いわゆる論破がエンタメ化され、人々がそれに快感を覚えるということが健全とは思えない。相手との対話から、より次元の高いテーマを導き出したり、中身を深めることが健全なコミュニケーションのあり方だと思う。安芸高田市の市議会議員や中国新聞の記者を擁護するつもりもないし、彼らと石丸氏が対立したこと自体を批判する気持ちも全くない。

議員の言動や記者の活動がレベルが低いのであれば、なおさら、そんなものをこけおろしている様子がなぜ人気なのか分からない。誰が聞いてもおかしいことを言っている人を言い負かすことがそんなに面白いだろうか。(繰り返すが、石丸氏が議員や記者の言動に反論すること自体を批判したいわけではない。)

僕が憂慮しているのは、石丸氏が議員や記者を言い負かす動画がバズっていることだ。その背景には、誰かより優位に立ちたい、弱いものを攻撃したい、といった人間の深層心理があるのではないかと不安に思う。

そのように考えるのは、石丸氏の発言は、人を見下しているような雰囲気を帯びていると感じることがあるからだ。言っていることが正しくても、必要以上に相手を傷つける言い方をしてしまっている。感じ方は人それぞれなので、強制する気持ちはないが、私にはそのように感じられる。

そもそも、「論破」の「論」である論理というものは便利だが完璧ではない。論理的思考は、自分の経験や知見を超えたものを生み出さないし、あくまで自分の考えを整理したり、物事を人に伝えるためのフレームワークにしか過ぎないと思う。それより、中身の方が大切だし、論理的に伝えることが苦手でも、立派な中身を胸の内に秘めている人は沢山いる。石丸氏も理路整然と話しているように見えるが、彼の発言の中にも十分に練られていないと感じることはある。
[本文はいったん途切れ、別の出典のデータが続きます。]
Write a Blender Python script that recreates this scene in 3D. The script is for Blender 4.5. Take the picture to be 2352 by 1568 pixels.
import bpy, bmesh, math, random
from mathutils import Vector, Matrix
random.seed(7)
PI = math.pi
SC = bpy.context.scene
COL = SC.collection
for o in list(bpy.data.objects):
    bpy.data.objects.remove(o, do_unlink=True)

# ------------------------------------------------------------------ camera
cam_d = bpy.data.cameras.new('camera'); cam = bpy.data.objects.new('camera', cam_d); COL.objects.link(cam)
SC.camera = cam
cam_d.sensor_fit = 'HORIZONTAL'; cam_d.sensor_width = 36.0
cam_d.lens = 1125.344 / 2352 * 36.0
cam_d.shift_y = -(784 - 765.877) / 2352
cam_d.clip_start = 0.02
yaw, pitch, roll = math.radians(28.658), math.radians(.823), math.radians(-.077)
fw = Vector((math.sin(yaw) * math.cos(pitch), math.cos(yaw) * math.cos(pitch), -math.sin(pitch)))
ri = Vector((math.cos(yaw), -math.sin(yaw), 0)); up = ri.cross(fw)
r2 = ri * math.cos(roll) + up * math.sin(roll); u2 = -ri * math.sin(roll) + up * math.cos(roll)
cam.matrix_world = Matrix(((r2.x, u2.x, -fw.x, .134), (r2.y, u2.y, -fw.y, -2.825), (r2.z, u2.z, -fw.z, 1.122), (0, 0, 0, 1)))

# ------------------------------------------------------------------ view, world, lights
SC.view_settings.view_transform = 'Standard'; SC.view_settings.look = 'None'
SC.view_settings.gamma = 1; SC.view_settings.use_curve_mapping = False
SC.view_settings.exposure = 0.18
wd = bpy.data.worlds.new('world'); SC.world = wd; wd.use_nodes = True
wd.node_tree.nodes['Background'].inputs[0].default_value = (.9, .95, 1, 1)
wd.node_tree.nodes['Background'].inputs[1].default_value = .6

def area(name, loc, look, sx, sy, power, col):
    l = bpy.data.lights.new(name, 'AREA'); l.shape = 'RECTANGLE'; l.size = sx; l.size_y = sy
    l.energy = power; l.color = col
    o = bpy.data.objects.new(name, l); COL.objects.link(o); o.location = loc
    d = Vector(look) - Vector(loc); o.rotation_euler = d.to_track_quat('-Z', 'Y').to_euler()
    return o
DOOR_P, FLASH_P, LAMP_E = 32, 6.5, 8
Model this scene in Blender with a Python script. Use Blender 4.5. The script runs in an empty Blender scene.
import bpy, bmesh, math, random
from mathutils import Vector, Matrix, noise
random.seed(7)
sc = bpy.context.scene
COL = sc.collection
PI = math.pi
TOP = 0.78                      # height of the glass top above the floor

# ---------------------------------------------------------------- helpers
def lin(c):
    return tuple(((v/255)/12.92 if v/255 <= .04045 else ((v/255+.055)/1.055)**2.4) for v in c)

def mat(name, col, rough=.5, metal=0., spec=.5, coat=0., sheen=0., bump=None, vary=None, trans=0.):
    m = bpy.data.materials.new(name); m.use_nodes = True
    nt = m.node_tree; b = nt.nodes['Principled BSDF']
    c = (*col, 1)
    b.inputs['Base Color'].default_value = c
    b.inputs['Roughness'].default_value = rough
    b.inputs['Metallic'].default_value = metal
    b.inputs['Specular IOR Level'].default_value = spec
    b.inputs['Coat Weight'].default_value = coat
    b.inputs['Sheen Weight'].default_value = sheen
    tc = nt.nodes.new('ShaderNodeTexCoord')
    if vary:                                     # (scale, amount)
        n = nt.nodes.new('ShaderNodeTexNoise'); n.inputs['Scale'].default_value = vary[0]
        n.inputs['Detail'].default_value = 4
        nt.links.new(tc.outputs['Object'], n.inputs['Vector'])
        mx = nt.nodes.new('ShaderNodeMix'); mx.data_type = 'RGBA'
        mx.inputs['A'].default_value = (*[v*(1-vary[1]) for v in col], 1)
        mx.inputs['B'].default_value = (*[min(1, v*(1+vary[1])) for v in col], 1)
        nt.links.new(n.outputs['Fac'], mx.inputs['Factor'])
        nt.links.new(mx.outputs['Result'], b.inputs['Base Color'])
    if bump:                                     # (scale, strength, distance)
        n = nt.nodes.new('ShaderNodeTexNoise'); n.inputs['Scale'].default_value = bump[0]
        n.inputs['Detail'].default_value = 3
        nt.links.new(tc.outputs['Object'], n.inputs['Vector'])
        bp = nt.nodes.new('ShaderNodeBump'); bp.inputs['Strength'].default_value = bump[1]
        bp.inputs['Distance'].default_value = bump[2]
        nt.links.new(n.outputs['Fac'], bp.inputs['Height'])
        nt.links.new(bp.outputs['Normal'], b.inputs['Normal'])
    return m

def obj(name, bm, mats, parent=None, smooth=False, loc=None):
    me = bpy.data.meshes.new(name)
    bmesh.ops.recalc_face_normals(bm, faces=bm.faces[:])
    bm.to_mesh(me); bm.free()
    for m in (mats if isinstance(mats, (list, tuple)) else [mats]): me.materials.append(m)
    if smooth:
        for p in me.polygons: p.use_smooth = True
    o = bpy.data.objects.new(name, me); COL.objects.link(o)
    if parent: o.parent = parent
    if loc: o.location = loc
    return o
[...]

例えば、東京都知事には経済の視点が大切というが、京大を卒業して(学士)、メガバンクのアナリストを何年かしたくらいの経歴で、都政を任せられるほどの専門性と呼べるのか、突っ込みどころはあるだろう。

彼のパフォーマンスに憧れて、内容の検証を怠ったり、彼の「論理」が封じたその他の「論理」や、その背景にある価値観に目を向けないことが正しいとは思えない。人々が日々感じる生きづらさを解消するために、エンタメ化された論破劇場に快楽を求めることが健全な民主主義に資するとは思わない。

以上、石丸氏のメディアでの受け答えなどを見ていて、彼に投影される論破スタイルに人々が熱狂しているのではないかと感じ、その現象について感じた問題意識を整理しました。